At present, the UK has an estimated 300,000 hectares of soil that is thought to be contaminated with poisons such as cadmium, arsenic and lead.  Contaminated soil should certainly not be used for growing food and neither is it suitable for development. 

soil on building site being moved by diggers

New homes are built at an average density of 25 dwellings per hectare, which means that 7.5 million homes that could potentially be built – cannot go ahead until the land is decontaminated.

In terms of farming, 300,000 Ha could grow up to 3 million tonnes of wheat – or 5 Billion loaves of bread.

Local authorities may be less likely to test for contamination

Local authorities are required to clean up contaminated land before it can be used.  Without Defra’s funding, councils are less likely to proactively investigate potential contamination, despite the potential public health threat this poses.
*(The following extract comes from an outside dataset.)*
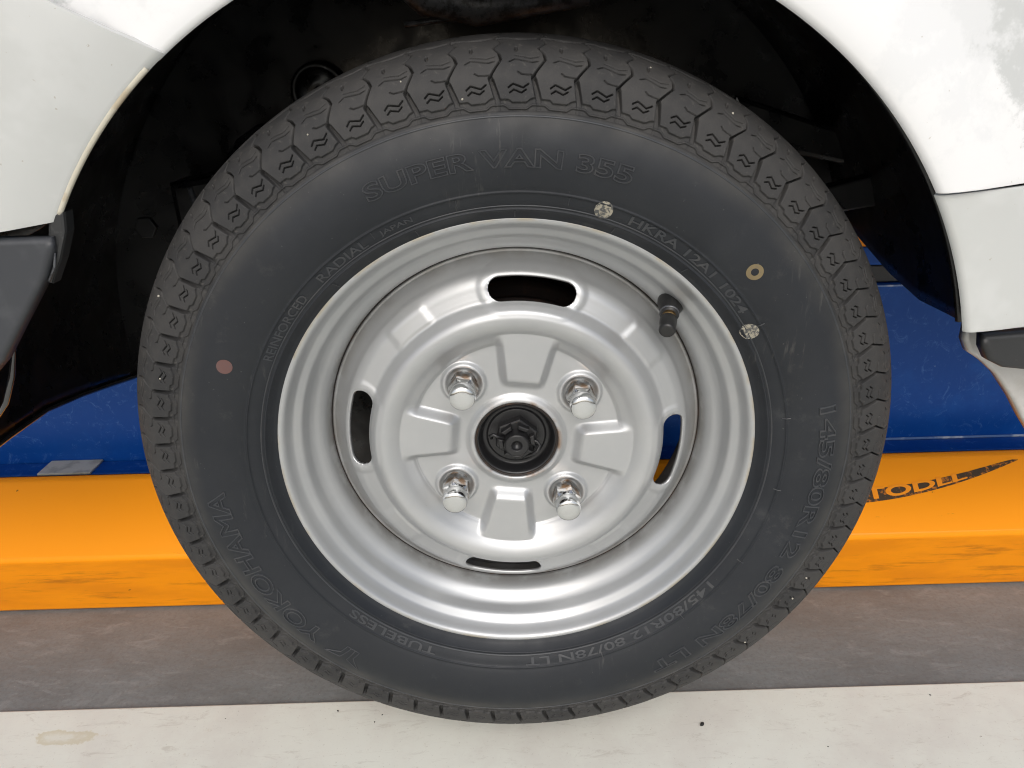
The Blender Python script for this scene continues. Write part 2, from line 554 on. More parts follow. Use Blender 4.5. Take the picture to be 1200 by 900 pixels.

These findings are published in a new report on the health of UK soil produced by the Environmental Audit Committee.  The Committee has called for Defra to set new funding for contaminated land remediation.

The soil health report also wants that failing to prevent soil degradation could lead to increased flood risk, lower food security and high carbon emissions.

Committee Chair Mary Creagh MP said “Soil is a Cinderella environmental issue.  It doesn’t receive as much attention as air pollution, water quality or climate change. But, whether we realise it or not, society relies on healthy soil for the food we eat, for flood prevention and for storing carbon.  The Government says it wants our soil be managed sustainably by 2030, but there is no evidence that it is putting in place the policies to make this happen.”

What does this mean for gardeners?

In short – if you’re buying topsoil, be careful where it comes from.  Always buy from a reputable supplier and ask where your soil was sourced.  Suppliers should be able to give you soil test results so that you can see exactly what you’re buying.  If you’re not sure – don’t go there!